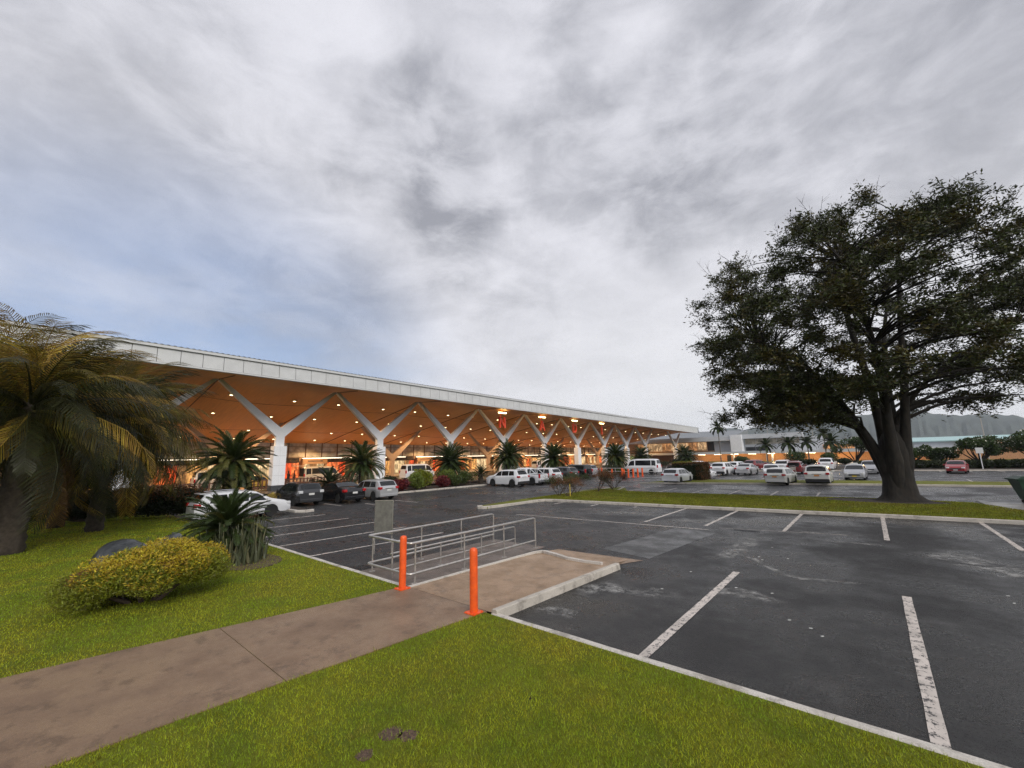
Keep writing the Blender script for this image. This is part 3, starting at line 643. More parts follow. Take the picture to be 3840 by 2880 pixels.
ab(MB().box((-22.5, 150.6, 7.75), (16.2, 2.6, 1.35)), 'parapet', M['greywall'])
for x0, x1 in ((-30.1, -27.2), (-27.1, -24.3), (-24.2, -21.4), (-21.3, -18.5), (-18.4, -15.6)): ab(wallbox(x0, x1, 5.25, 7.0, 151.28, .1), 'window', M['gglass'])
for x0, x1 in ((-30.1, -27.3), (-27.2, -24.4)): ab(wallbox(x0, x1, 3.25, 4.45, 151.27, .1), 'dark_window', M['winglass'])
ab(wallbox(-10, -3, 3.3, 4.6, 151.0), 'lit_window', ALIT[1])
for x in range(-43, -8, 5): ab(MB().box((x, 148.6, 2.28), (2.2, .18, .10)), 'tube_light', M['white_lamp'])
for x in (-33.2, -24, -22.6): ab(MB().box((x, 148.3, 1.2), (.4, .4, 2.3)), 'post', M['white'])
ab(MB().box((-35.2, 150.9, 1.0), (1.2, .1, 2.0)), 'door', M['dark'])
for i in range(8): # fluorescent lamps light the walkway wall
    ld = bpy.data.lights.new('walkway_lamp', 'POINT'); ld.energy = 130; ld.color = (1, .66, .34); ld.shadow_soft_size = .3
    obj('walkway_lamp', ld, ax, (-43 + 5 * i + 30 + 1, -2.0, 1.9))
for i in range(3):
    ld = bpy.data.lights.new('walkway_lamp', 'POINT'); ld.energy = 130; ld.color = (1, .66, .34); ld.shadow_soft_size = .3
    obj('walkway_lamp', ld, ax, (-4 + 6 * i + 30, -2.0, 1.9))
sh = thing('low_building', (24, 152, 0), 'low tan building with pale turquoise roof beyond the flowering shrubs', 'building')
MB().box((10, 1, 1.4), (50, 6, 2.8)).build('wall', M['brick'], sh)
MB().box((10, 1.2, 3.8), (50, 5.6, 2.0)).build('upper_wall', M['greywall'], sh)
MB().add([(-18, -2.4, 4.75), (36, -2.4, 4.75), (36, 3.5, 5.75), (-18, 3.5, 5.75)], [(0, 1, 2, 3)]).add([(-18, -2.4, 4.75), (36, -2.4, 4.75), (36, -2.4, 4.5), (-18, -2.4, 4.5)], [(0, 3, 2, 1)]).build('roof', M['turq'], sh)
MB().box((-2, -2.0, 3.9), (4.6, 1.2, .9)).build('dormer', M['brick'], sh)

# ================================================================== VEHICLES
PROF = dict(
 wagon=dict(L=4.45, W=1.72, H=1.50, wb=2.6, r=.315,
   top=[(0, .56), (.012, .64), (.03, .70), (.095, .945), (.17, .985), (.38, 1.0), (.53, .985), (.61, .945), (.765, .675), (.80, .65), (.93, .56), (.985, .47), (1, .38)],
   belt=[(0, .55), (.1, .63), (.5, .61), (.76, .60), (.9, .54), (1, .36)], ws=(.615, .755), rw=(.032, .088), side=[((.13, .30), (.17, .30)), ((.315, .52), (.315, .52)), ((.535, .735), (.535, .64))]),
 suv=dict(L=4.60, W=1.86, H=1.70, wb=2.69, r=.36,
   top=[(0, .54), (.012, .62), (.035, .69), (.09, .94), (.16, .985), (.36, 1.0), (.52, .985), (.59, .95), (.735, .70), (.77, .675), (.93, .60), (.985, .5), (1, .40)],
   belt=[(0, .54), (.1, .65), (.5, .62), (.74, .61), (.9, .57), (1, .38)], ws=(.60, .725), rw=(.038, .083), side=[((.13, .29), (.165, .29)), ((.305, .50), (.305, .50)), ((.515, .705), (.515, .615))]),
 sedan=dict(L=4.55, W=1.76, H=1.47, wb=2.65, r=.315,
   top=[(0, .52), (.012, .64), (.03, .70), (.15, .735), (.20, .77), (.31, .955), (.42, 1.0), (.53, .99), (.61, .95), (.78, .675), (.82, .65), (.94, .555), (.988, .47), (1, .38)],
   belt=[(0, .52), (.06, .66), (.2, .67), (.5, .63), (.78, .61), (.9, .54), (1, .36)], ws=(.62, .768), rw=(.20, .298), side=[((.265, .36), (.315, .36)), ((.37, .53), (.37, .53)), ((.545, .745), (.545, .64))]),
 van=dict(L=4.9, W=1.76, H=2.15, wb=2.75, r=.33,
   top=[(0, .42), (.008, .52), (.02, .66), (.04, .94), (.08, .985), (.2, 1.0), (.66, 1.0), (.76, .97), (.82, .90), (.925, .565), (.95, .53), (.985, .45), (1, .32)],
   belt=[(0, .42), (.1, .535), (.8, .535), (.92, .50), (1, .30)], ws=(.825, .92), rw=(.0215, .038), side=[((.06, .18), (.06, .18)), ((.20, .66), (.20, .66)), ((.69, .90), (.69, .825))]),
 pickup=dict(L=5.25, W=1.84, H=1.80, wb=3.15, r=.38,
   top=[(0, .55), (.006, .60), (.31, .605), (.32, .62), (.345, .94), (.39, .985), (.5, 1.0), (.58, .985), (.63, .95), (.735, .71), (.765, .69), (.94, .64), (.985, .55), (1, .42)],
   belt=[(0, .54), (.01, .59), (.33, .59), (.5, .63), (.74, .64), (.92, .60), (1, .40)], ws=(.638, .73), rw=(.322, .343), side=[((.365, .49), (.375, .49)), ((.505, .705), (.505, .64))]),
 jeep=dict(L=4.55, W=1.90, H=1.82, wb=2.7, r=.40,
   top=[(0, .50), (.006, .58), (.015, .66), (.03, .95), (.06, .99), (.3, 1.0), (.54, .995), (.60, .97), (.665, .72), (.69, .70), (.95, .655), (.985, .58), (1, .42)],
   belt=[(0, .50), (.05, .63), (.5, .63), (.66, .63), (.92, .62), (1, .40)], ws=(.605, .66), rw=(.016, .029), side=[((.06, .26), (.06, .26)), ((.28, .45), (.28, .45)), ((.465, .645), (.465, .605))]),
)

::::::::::

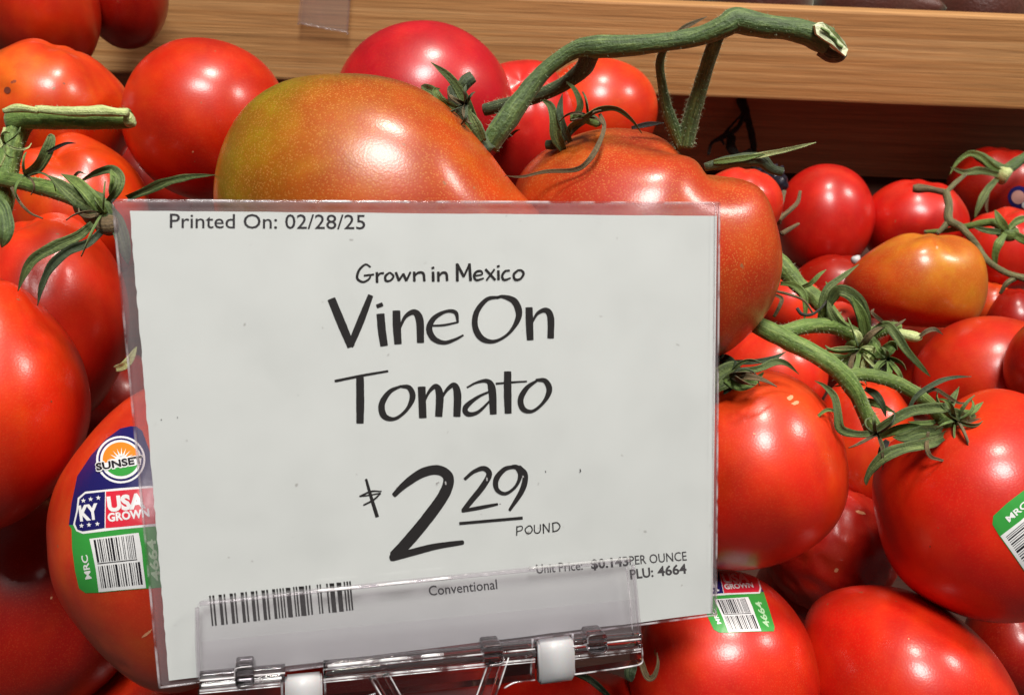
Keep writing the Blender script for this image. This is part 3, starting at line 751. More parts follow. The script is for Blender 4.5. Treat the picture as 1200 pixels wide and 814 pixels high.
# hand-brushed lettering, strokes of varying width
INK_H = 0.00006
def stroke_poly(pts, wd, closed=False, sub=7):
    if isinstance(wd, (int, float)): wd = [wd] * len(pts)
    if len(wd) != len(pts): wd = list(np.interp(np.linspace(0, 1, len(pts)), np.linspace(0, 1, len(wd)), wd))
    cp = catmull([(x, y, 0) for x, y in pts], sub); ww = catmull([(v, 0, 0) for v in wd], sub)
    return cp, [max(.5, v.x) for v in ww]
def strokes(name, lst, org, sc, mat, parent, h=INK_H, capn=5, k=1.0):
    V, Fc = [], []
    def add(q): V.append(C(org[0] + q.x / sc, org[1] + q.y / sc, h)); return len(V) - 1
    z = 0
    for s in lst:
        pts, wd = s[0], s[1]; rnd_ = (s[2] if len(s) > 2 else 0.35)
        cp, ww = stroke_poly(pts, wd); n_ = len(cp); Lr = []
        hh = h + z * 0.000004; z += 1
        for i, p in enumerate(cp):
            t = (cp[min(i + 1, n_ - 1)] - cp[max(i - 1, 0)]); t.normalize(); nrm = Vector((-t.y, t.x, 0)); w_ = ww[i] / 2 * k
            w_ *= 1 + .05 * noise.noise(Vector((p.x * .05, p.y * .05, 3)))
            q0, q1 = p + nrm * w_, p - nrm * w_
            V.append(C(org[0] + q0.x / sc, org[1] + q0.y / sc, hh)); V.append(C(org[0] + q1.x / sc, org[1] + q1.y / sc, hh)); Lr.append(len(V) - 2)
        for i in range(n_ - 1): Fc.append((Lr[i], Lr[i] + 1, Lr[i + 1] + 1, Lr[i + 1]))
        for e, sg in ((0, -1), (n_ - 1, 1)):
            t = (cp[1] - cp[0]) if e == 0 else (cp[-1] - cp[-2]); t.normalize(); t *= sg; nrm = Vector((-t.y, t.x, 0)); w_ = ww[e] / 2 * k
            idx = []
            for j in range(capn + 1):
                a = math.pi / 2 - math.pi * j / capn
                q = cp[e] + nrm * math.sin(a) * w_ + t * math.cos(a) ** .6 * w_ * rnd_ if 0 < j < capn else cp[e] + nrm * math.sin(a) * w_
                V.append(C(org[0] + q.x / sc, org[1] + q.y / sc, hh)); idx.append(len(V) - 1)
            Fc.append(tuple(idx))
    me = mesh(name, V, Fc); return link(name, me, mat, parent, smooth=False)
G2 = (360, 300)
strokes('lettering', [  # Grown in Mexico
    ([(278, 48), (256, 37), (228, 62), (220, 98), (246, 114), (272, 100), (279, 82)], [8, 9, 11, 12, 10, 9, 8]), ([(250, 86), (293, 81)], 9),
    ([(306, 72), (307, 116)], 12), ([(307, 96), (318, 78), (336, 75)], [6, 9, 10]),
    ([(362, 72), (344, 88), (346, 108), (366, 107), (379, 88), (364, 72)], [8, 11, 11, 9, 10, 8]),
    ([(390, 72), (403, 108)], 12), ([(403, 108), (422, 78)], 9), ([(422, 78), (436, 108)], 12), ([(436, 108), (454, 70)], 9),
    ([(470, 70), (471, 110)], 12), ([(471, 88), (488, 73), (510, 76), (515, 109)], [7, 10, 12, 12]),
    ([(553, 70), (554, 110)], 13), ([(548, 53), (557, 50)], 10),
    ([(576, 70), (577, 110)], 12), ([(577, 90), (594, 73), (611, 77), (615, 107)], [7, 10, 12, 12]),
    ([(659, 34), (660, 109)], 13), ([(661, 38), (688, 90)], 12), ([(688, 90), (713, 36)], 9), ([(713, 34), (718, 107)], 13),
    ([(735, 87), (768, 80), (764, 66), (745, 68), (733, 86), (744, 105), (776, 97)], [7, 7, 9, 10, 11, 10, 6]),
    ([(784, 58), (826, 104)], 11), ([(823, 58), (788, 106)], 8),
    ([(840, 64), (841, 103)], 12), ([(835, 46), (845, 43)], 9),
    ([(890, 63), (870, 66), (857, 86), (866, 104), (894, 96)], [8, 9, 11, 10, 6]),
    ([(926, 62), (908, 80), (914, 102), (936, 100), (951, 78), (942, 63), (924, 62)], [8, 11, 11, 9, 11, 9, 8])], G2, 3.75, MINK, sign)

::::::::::

(WHAT TO WORK ON):
Out of the material above, select every line that holds the string "This".

(TASK RESULT):
Keep writing the Blender script for this image. This is part 3, starting at line 643. More parts follow. Take the picture to be 3840 by 2880 pixels.
Keep writing the Blender script for this image. This is part 3, starting at line 751. More parts follow. The script is for Blender 4.5. Treat the picture as 1200 pixels wide and 814 pixels high.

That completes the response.